The alcoholic family has been described broadly as one of chaos, inconsistency, unpredictability, unclear roles, impulsiveness, changing limits, arguments, repetitious and illogical thinking, and perhaps violence and incest.

The family is dominated by the presence and the denial of alcoholism. The alcoholism becomes a major family secret, most often denied inside the family and certainly denied to outsiders.



Claudia Black, a leading author and theorist has identified three  rules in alcoholic homes:

1 Don’t trust. In alcoholic families, promises are often forgotten, celebrations cancelled and parents’ moods unpredictable. As a result, children of alcoholics learn to not count on others and often have a hard time believing that others can care enough to follow through on their commitments.
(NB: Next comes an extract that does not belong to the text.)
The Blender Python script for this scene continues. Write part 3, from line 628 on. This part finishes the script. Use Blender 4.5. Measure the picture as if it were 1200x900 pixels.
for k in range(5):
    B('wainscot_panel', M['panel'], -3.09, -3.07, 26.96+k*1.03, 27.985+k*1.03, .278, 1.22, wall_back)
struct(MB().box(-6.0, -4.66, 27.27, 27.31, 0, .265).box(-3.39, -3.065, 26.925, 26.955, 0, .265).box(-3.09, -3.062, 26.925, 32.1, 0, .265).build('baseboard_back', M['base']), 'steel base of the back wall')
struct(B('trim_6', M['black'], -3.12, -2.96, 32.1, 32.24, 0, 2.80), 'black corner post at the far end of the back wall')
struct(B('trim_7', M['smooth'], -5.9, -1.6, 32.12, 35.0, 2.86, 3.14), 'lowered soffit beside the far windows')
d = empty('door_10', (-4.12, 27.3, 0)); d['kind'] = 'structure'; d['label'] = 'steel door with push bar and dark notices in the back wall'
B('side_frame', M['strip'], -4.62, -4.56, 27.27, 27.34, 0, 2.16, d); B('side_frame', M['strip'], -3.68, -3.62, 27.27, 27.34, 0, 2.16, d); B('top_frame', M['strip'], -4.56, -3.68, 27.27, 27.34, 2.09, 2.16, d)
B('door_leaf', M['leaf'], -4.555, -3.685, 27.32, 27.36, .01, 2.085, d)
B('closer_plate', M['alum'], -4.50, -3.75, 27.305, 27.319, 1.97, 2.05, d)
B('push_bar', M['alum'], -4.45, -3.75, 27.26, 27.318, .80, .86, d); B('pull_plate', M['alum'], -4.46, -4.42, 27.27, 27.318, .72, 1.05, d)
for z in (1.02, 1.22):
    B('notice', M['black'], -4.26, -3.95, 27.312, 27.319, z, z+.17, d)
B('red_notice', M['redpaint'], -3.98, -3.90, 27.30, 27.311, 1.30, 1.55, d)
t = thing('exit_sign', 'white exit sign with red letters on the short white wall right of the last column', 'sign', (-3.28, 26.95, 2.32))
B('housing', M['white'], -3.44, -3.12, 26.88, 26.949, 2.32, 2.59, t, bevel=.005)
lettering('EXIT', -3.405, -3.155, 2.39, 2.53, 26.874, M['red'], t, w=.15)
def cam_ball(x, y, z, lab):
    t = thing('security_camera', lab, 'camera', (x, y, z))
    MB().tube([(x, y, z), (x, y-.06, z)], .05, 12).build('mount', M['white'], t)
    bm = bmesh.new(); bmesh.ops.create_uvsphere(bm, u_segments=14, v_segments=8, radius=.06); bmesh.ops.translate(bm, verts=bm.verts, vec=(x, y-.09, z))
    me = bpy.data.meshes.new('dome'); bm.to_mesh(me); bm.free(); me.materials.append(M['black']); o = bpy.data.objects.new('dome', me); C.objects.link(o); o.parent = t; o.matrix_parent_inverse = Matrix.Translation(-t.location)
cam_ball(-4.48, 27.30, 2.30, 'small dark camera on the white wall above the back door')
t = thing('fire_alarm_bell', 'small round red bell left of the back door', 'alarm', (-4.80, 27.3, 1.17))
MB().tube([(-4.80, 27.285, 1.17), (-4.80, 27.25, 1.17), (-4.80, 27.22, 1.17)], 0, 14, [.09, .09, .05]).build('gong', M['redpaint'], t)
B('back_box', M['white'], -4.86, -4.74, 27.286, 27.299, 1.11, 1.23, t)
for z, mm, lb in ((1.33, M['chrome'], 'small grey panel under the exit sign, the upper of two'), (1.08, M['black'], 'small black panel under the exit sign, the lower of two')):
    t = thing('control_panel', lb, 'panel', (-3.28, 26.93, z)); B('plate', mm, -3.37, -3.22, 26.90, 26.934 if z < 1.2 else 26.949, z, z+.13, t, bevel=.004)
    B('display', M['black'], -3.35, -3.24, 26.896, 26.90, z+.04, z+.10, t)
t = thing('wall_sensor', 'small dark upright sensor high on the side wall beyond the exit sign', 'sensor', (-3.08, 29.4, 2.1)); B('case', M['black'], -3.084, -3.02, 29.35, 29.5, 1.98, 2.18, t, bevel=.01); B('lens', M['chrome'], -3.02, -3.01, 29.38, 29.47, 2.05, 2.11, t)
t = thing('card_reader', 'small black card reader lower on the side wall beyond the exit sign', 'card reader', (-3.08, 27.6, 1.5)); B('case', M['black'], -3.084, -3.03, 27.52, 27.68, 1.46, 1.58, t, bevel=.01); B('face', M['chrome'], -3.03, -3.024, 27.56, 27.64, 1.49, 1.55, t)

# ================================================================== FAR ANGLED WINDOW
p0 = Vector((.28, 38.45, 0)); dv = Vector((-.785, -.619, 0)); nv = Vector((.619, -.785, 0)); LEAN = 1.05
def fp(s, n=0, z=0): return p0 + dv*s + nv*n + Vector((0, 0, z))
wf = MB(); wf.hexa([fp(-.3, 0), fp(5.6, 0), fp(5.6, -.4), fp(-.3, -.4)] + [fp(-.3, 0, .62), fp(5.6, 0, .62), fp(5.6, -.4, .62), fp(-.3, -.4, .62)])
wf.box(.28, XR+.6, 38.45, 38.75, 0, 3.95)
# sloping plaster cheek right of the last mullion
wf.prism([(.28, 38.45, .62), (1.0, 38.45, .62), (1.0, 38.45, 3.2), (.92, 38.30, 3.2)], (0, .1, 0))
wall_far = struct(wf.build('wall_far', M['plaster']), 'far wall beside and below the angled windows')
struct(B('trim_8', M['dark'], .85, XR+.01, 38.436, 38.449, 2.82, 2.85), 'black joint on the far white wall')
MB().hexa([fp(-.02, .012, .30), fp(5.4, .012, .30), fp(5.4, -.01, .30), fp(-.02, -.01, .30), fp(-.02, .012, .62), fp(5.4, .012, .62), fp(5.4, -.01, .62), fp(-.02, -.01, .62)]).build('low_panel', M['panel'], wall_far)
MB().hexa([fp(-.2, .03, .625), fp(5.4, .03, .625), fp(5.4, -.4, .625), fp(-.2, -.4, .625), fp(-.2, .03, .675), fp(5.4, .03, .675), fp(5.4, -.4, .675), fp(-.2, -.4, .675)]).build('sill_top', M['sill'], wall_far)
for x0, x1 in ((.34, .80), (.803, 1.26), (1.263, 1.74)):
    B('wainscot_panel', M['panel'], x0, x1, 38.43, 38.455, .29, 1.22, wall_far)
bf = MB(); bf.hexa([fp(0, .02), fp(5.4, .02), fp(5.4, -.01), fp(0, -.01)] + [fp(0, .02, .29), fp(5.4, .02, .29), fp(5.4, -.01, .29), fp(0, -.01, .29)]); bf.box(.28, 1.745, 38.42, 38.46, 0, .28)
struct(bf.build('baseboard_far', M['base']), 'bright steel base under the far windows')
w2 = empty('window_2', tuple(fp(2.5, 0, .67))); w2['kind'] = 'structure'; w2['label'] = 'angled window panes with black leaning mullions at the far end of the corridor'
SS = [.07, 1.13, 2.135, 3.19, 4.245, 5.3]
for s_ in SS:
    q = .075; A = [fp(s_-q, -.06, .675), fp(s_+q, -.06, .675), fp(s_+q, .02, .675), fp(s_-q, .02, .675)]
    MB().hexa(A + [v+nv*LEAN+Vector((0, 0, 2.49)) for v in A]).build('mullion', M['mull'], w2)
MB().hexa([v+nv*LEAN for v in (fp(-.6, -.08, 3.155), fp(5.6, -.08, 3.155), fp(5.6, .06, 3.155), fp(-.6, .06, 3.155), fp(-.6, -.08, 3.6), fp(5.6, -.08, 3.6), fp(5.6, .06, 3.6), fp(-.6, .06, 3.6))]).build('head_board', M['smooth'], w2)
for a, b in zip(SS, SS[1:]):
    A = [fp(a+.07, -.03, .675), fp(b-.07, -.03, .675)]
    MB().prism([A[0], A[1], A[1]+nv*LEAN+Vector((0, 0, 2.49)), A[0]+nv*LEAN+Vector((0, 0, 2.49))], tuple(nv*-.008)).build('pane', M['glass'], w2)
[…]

2. Don’t feel. Due to the constant pain of living with an alcoholic, a child in an alcoholic family must "quit feeling" in order to survive. After all, what’s the use of hurting all the time? In these families, when emotions are expressed, they are often abusive, and prompted by drunkenness. These outbursts have no positive result and, along with the drinking, are usually denied the following day. Thus, children of alcoholics have had few if any opportunities to see emotions expressed appropriately and used to foster constructive change. "So," the child thinks, "Why feel anything when the feelings will only get out of control and won’t change anything anyway? I don’t want to hurt more than I already do."

3. Don’t talk. Children of alcoholics learn in their families not to talk about a huge part of their reality - drinking. This results from the family’s need to deny that a problem exists and that drinking is tied to that problem. That which is so evident must not be spoken aloud. There is often an unspoken hope that if no one mentions the drinking it won’t happen again. Also, there is no good time to talk. It is impossible to talk when a parent is drunk. When that parent is sober, everyone wants to forget. From this early training, children often develop a tendency to not talk about anything unpleasant.